We are talking about the OpenBSD ports, right? 
So if it is the ports, the name of the file should not
matter that much, as long as the build process can find it.

In other words:
Since the build process has control over the filenames, it 
is also possible to change them, and apply a patch to the
Makefile (or whichever), so that it can find it. 

So, in my opinion, a too long filename in a port can be seen 
as breaking said port, something which can be checked before 
the tar is being generated.
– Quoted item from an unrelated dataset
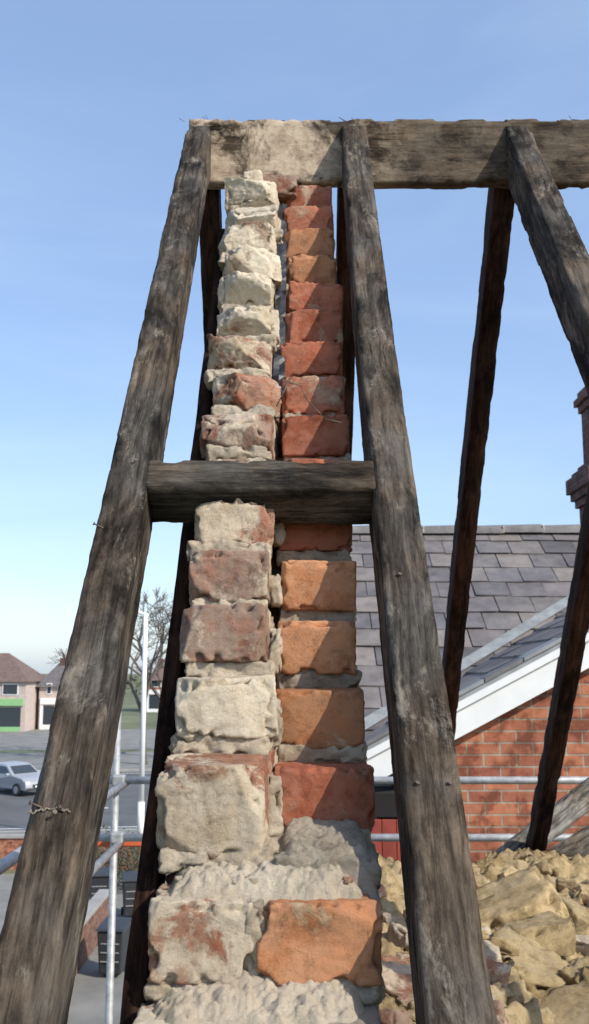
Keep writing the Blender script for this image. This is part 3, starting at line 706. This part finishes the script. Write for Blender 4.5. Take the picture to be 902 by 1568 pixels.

And in that case, an alert
could be send out the maintainers. (That is what perl is for...)

The maintainer could then shorten the filename, patch, and reupload.


That would be an intermediate (and safer) solution, until 
somebody starts working on tar 2.0.



Thomas



> Stuart Henderson <s...@spacehopper.org> hat am 03.05.2022 16:45 geschrieben:
> 
>  
> On 2022/05/03 15:13, Solène Rapenne wrote:
> > Le Tue, 3 May 2022 14:10:19 +0100,
> > Stuart Henderson <s...@spacehopper.org> a écrit :
> > 
> > > On 2022/05/02 20:35, Jonathan Thornburg wrote:
> > > > The 7.1 ports.tar.gz (I tried downloading from both
> > > >   https://ftp.openbsd.org/pub/OpenBSD/
> > > >   https://openbsd.cs.toronto.edu/pub/OpenBSD/
> > > > and verified that they gave identical files; checksums are below)
> > > > appears to have a slightly corrupted 'graphics/libraw' port:
> > > > 
> > > >   % /bin/tar xzf /tmp/ports.tar.gz
> > > >   % cd ports
> > > >   % ls -d g*
> > > >   games/    geo/      gnome/    graphics/ grapics/
> > > > 
> > > > I was curious about the directory name 'grapics' (which looks like a
> > > > 1-letter typo from 'graphics'), so I looked around.  'grapics' contains
> > > > only a single port, libraw, and that port is missing various files:  
> > > 
> > > These directories are present in the cvs tree due to broken imports in the
> > > past (there are a bunch of others). This one was from 2010. I think that
> > > when the tar was created it was done from a checkout without -d.
> > > 
> > > It also misses some files with names which are too long for the default
> > > tar format.
> > > 
> > > I recommend ignoring this file and doing a checkout from anoncvs.
> > > 
> > 
> > Should we continue to distribute that file is it's broken due to tar
> > limitations?
> 
> Another option would be to distribute a file that works ok with OpenBSD
> (and FreeBSD, but not GNU) tar:
> 
> cd /usr/ports
> cvs up -Pd -r OPENBSD_X_Y_BASE
> cd ..
> pax -x cpio -w ports | gzip -9 > ports.tar.gz
> 
> A better option would be to add support for writing extended headers
> in tar(1), it already handles reading them (so, if the tree was archived
> with bsdtar/gtar which do this it would include all the files and tar(1)
> could unpack them OK, but using a non-OpenBSD archiver to produce a
> file distributed by OpenBSD would be quite distasteful).
> 
> anoncvs is usually not all that slow though.